多動力とは、あれもこれも手を出す力のように思えるが全く違う。自分にしかできないこと、自分がワクワクする事だけを選び取る力なのだ。僕はホリエモンが動かない時間も彼の分身になって本を書いて彼の考えを世界に伝えている。ホリエモンはホリエモンにしか作れないカルピスの現役のようなものを作って、僕のような分身がその現役を薄めて、世界にばらまいているのだ。だから傍から見れば一人の人間がやっているとは思えない数の仕事をすることができる。つまり多動力の本質とは不動力、。自分にしか出来ない事以外は、周りに振りまくる力のことだ。

なぜシビレエイが相手をしびれさせることができるのか。それはシビレエイ自身がしびれているからだ

周りが引くくらい著者と本に没入する。誰よりも感銘を受け、実行し、自らの本の化身となりながら、その本のメッセージを生き方をもって体現する。言葉の羅列を見せるだけでは人は動かない。
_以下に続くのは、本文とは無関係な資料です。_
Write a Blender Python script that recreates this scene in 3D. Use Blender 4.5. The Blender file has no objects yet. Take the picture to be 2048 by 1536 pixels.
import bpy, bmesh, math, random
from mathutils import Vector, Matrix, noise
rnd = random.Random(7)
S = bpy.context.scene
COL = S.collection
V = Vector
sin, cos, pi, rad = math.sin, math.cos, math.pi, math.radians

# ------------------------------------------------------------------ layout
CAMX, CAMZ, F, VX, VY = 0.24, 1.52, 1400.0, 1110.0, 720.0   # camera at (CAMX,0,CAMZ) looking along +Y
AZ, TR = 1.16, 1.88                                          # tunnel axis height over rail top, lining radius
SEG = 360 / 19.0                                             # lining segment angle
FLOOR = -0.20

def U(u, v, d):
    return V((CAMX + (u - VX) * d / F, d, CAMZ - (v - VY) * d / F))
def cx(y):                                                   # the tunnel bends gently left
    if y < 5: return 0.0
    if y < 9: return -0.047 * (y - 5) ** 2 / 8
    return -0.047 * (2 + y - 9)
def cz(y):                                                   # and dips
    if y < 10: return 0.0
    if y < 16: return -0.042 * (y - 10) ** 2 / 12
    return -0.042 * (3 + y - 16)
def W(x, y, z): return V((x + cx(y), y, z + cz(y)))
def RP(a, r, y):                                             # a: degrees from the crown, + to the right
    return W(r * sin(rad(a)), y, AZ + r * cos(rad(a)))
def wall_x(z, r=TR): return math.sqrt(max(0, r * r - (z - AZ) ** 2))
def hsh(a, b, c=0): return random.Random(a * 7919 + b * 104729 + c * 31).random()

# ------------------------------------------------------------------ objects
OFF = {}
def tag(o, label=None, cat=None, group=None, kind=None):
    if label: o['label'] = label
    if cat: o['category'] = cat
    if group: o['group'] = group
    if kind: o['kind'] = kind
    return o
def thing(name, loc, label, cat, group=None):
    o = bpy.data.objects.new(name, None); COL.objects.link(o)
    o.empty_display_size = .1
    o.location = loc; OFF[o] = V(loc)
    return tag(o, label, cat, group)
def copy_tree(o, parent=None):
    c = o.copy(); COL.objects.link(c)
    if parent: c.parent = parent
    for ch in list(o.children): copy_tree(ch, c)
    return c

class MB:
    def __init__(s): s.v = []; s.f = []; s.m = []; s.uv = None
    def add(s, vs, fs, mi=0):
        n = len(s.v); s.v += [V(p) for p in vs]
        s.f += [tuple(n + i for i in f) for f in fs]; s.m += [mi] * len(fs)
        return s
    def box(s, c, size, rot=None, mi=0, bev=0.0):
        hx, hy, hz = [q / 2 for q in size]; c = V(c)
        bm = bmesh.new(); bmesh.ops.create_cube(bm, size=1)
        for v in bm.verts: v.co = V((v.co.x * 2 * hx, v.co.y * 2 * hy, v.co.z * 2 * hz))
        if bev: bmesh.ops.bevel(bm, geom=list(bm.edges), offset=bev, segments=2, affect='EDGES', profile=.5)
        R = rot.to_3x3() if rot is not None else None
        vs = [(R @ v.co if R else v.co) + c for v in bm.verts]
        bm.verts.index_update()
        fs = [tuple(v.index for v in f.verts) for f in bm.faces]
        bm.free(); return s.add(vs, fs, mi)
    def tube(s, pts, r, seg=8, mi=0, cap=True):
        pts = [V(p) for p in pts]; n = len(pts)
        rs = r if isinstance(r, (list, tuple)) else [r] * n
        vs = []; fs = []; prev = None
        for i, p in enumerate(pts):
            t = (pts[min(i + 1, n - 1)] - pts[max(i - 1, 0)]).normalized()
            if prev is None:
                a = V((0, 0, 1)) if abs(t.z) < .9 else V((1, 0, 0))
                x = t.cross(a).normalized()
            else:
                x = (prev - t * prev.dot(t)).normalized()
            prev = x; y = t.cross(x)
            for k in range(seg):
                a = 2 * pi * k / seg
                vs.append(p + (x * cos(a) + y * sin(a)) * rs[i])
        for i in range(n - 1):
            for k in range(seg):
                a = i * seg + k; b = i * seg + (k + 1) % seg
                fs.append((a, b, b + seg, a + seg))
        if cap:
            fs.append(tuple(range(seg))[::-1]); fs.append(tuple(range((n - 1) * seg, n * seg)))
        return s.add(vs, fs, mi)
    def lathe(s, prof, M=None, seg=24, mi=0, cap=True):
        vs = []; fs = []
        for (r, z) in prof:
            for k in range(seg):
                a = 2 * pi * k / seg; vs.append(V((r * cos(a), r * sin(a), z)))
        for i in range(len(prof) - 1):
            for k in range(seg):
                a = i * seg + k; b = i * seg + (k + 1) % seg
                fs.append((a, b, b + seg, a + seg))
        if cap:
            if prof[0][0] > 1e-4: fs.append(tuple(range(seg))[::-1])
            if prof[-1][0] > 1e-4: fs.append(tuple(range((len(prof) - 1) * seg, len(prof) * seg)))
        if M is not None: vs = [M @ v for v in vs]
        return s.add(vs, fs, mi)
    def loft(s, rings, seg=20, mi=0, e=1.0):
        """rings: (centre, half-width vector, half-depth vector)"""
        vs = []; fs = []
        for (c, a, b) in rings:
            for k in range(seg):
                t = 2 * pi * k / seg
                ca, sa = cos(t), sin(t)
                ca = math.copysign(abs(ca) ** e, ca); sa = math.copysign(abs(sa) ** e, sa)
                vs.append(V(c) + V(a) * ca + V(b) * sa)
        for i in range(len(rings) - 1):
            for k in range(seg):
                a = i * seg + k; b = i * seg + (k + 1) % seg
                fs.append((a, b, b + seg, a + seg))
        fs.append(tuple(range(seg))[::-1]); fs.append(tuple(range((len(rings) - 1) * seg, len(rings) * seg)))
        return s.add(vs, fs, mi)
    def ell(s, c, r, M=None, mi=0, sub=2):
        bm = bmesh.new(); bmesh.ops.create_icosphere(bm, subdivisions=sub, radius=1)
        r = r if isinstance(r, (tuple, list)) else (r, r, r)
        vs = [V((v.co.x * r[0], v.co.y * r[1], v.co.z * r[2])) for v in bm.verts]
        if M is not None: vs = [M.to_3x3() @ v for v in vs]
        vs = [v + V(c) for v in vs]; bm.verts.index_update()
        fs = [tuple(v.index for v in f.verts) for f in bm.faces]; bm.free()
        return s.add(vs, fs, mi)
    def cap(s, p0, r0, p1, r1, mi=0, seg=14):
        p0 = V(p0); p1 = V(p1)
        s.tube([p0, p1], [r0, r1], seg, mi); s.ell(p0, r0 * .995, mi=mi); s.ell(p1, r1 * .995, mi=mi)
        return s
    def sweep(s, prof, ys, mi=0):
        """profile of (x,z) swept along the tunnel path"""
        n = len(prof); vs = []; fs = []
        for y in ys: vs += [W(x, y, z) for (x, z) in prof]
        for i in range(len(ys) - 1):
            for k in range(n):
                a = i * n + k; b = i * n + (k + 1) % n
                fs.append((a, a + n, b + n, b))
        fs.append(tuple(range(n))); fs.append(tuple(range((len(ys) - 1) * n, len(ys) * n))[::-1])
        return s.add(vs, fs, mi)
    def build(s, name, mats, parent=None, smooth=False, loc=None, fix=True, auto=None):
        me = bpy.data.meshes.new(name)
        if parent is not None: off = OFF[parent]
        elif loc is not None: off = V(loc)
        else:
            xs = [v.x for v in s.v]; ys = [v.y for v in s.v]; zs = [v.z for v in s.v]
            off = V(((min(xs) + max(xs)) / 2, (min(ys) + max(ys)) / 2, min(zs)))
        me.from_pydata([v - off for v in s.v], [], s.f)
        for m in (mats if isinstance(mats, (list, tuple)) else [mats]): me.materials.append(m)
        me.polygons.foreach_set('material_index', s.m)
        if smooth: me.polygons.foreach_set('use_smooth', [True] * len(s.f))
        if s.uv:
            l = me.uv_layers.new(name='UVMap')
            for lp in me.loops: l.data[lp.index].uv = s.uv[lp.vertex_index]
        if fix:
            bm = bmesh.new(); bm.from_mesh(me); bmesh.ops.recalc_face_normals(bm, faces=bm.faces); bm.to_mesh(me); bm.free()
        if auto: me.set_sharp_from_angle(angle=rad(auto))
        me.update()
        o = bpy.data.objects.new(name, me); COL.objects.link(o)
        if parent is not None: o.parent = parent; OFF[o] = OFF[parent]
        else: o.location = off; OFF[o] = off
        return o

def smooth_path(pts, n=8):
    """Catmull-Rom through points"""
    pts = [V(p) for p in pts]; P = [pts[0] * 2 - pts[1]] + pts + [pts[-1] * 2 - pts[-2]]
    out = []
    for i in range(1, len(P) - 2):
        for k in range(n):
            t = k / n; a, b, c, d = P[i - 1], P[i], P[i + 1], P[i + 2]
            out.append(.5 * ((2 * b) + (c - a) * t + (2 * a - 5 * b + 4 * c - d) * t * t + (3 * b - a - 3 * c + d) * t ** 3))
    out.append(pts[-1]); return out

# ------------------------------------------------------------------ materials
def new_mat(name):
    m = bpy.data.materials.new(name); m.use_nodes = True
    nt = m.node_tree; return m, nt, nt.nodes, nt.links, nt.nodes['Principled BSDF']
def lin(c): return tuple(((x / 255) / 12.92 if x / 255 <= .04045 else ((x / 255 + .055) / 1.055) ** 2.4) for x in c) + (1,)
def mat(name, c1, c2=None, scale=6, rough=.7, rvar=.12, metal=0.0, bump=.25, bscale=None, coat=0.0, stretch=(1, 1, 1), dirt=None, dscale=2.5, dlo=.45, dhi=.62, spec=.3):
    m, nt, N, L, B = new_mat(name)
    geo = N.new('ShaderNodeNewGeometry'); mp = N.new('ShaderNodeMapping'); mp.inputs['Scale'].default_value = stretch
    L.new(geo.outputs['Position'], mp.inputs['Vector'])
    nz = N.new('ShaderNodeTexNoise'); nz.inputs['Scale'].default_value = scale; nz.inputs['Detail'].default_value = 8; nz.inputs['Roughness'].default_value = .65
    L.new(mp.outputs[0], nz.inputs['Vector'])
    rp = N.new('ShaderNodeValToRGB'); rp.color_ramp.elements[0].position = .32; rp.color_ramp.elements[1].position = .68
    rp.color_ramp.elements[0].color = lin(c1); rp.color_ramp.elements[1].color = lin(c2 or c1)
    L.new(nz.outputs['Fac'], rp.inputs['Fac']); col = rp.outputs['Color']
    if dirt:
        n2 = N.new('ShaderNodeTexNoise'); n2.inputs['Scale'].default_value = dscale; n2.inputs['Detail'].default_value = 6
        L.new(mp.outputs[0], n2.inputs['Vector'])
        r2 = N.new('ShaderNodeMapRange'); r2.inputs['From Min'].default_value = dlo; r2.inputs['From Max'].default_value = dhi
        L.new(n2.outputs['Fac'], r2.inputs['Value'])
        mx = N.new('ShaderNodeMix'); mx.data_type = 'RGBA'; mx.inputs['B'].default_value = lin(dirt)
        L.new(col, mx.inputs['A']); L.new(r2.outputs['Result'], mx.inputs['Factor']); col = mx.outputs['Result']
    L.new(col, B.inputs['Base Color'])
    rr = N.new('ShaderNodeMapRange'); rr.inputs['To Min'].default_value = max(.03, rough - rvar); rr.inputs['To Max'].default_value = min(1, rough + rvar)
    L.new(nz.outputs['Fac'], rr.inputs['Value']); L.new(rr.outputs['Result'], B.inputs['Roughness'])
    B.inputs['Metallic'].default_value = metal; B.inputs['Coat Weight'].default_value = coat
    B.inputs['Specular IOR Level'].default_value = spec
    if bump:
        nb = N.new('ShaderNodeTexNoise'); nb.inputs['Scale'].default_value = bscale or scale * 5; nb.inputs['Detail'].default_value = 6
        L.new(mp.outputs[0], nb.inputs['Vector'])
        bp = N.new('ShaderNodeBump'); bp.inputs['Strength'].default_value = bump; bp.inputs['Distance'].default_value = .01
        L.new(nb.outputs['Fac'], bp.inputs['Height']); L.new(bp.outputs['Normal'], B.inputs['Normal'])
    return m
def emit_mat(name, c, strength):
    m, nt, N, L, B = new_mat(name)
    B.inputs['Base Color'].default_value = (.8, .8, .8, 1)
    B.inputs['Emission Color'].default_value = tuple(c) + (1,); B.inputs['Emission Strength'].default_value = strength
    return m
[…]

僕自身が誰よりも原稿に入れ込んでいるから読者も熱狂してくれる

文章が荒いとか雑だって言う人がいるけど、それってセックス・ピストルズに対してギターが下手だっていうのと一緒。ナンセンス。文章が上手い人はいくらでもいる。でも今ある土台をぶち壊すような新しい手法、壊す手法をやっている。文章が上手いか下手かでなく、熱いかどうか、伝わるかどうか?に命を賭けている

初めてバカラ台に座る井川さんを見た。それはまるで修行僧のようだった。高級ホテルのスイートルームを押さえておきながら、部屋に帰るのはシャワーを浴びる時だけ。スニッカーズ片手に24時間全く寝ずにトランプをめくり続けていた。数千万単位の金を金を得たり失ったりする。想像していたような、ギャンブルに溺れる男の姿ではなかった。素振りを繰り返すイチローのようにストイックに顔色一つ変えず、ただひたすら淡々と出目を記録しトランプをめくっていた。

努力は夢中に勝てない。私はモーレツに働いているように思われる事もあるが、誰かに強制されているわけでは無いし、好きな事を好きな分だけやっているだけだ。大事な打合せがあっても、天気が良くてプールに行きたいと思えばプールに行く。意識的に、自分の心がワクワクするかを行動基準にしている。

一億総老後時代のように、自分が人生をかけるほど好きなものを皆が探すようになる。今まではお金を稼ぐのが上手な人が豊かであったが、これからは夢中になれるものを見つけている人が豊かになる。儲からなくても夢中な何かがある人は幸福で、お金はあっても何をしたらいいか分からない人は苦しくなる

人生はそもそも、自分が夢中になるものを探す旅なのだから、人生を賭けるほど夢中になれるものを見つける事は簡単ではない。大切なのは常識に縛られない事、個体としての欲望を偏愛を開放しろ。ごちゃごちゃいうまえに、とにかく動け。リスクと思っていることは全部、仮想的なものだ。人生など長いドラマであり、ロールプレイングゲームにすぎない。失敗もトラブルも全部、話を面白くするためのイベントだ。